Government vows to crack down on rebels as officials tour villages destroyed in western Sudan fighting, looting
By MOHAMED OSMAN, Associated Press Writer
TARINGA, Sudan, April 19, 2004 (AP) — Firing guns into the air, armed rebels on camels and horses galloped into this dusty village four months ago, sending villagers fleeing for their lives and leaving a trail of destruction in their wake.
“When we returned (five days later), we found our houses burned down, properties looted and sorghum (food staple) stolen,” Mohammed Eissa Suleiman, the chief of this remote village near Sudan’s border with Chad, told an Associated Press reporter Monday.
Taringa’s story is like those of many other villages and towns in Sudan’s impoverished western Darfur province, where 14 months of fighting between two main rebel groups have killed thousands of people and forced more than 860,000 others to flee.
The United Nations and human rights groups have accused Sudan’s government of backing the “ethnic cleansing” of Africans by Arab tribes people and keeping aid groups and journalists out of Darfur to hide human rights abuses.
The government denies the allegations, despite accusations by refugees and the two rebel groups that Sudanese military forces have bombed and attacked civilians.
Humanitarian Affairs Minister Ibrahim Hamid, speaking Monday to reporters accompanying him on a tour of the region, said aid agencies were welcome because a 45-day cease-fire signed April 8 by the government and Darfur rebels was holding.
The cease-fire followed peace talks in Chad between Sudanese government officials and rebels seeking a permanent solution. The Darfur fighting is unrelated to a 21-year civil war in southern Sudan, which has claimed more than two million lives, mainly through famine.
Sudan on Monday also launched what it said would be a major reconstruction and rehabilitation campaign for areas affected by fighting.
“As you can see, the psychological effect of this cease-fire is tremendous and since Sunday there has been no violation of this cease-fire,” Hamid said in Nyala, 1,300 kilometers (800 miles) west of Sudan’s capital, Khartoum.
“We hereby declare that all NGOs (non-governmental organizations) and agencies are welcome to come to Darfur.”
Hamid said a high-level U.N. mission was expected in Darfur Tuesday to assess humanitarian needs.
The same 10-member mission, led by U.N. undersecretary-general for humanitarian affairs Jan Egeland, was expected to start a four-day visit of Darfur’s three states Sunday. Hamid did not explain the delay.
Western aid agencies complained over the weekend that government officials were denying access to Darfur’s hardest hit areas.
One aid worker, speaking on condition of anonymity for fear his group would be blacklisted, said the government ordered aid workers allowed into some parts of Darfur not to bring cameras.
Egeland has described the violence against Africans in Darfur as “ethnic cleansing, but not genocide.” He also has called the situation “one of the most forgotten and neglected humanitarian crises.”
There was little sign of recent fighting in Nyala, a bustling regional capital.
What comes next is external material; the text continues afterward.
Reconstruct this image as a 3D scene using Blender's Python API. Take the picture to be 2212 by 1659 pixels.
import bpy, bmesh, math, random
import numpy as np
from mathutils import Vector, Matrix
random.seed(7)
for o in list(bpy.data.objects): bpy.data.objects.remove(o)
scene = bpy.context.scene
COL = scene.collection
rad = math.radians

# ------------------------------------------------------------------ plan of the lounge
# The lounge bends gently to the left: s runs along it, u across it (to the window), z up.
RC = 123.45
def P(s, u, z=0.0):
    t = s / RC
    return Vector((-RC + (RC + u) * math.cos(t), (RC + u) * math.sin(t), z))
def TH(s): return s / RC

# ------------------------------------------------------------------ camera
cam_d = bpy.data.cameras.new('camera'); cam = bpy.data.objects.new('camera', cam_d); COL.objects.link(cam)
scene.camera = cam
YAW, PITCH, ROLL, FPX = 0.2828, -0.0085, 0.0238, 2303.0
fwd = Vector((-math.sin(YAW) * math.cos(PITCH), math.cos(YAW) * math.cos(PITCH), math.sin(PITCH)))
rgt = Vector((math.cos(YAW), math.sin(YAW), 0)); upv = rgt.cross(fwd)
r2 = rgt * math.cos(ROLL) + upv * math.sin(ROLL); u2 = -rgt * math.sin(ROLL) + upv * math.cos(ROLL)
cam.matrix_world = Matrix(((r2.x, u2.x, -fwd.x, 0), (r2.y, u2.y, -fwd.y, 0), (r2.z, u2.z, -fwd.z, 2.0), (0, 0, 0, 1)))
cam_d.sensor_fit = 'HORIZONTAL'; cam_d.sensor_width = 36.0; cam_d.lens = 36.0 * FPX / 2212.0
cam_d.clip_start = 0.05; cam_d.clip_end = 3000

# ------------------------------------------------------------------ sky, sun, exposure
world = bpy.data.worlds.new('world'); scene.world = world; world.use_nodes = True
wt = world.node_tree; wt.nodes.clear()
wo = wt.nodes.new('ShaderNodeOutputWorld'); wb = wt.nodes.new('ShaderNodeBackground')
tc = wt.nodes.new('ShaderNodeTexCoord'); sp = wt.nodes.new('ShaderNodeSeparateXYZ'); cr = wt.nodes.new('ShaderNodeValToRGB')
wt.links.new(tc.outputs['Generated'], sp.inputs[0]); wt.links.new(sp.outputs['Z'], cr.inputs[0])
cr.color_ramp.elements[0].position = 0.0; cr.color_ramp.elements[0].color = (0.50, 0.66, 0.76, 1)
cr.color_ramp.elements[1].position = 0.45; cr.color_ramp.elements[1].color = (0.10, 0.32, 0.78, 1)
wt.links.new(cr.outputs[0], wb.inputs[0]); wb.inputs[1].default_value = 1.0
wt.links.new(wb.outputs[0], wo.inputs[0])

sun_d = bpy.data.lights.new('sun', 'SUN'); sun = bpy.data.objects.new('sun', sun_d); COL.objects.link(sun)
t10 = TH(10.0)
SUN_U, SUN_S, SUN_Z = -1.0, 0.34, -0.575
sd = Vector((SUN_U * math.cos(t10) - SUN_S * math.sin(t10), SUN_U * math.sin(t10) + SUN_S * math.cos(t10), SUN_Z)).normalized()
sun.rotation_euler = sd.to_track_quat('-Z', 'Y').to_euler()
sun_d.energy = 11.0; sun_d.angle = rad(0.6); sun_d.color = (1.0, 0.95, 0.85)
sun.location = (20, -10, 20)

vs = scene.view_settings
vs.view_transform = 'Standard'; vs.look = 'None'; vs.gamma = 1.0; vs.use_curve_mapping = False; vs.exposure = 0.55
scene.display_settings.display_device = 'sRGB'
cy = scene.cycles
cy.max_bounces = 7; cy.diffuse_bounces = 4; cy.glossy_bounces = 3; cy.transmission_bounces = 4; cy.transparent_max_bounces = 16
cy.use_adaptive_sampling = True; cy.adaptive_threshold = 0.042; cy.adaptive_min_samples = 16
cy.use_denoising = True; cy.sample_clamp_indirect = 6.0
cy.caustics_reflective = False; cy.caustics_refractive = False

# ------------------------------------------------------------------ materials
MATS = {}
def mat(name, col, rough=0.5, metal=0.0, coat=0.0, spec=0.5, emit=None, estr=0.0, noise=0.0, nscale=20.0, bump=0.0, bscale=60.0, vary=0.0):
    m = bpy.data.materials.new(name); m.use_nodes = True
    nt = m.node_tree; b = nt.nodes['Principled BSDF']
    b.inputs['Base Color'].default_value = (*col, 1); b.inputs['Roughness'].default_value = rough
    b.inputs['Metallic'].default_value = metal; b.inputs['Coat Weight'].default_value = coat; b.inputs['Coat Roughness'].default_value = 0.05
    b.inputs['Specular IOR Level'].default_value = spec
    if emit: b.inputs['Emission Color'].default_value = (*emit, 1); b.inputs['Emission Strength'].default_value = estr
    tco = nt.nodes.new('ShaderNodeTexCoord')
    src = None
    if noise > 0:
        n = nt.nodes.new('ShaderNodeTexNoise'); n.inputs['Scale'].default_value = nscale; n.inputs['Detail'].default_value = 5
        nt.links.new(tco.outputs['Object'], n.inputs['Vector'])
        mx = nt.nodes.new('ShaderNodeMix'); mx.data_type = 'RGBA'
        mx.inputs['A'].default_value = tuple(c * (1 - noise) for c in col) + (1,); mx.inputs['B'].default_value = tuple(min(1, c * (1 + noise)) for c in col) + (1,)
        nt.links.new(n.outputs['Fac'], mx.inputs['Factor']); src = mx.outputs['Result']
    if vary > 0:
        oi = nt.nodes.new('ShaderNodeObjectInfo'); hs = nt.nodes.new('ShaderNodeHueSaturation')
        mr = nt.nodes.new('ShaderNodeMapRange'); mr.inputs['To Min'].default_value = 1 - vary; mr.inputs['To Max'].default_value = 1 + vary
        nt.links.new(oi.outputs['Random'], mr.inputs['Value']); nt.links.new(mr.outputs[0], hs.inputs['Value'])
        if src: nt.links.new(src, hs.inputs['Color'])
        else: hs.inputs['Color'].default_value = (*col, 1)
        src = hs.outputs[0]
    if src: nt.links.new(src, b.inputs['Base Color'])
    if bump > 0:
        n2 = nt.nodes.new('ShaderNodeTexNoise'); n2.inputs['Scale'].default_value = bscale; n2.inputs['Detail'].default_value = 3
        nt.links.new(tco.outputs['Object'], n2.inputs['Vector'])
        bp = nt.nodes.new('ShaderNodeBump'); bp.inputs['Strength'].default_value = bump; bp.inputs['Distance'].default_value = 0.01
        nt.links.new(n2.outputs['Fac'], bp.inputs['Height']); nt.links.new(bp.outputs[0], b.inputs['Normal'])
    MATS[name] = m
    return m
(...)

But officials in Nyala said two camps nearby sheltered 40,000 people who had fled their homes because of the violence. Officials said the displaced people were afraid to return home despite the cease-fire.
In Taringa, some 180 kilometers (108 miles) southeast of West Darfur’s provincial capital of al-Geneina, chief Suleiman said he and his village’s roughly 200 inhabitants have begun rebuilding their devastated home, which he said was one of six villages along Sudan’s border with Chad that were destroyed by unidentified rebels.
“It was 8 a.m., even before we had breakfast, and a group of people riding camels and horses attacked our village,” Suleiman told the AP of how the January attack began.
“They started shooting in the air, so I told my people to run for their lives before they reached the village.”
Five days later, the villagers crept back into Taringa to find their homes razed to the ground and food stocks stolen.
On Monday, about 5,000 people from nearby villages brought material to rebuild their destroyed homes and pledged not to fight each other, an initiative launched by the leader of a prominent local tribe and supported by the government.
“This is a good thing that people come together and try to forget the past,” Suleiman said.
West Darfur’s governor, retired Maj. Gen. Suleiman Abdullah Adam, blamed “armed robbers, bandits or outlaws” for sacking the villages.
“The whole thing was related to the lack of security in the region.”
Adam said the government has formed militias from various area tribes, already seen on foot or riding camels carrying small fire arms and wearing traditional Sudanese white robes or paramilitary uniforms, to “repulse anyone … who would undermine security.”
“This is the image we want people to see,” he said. “Our people living together.”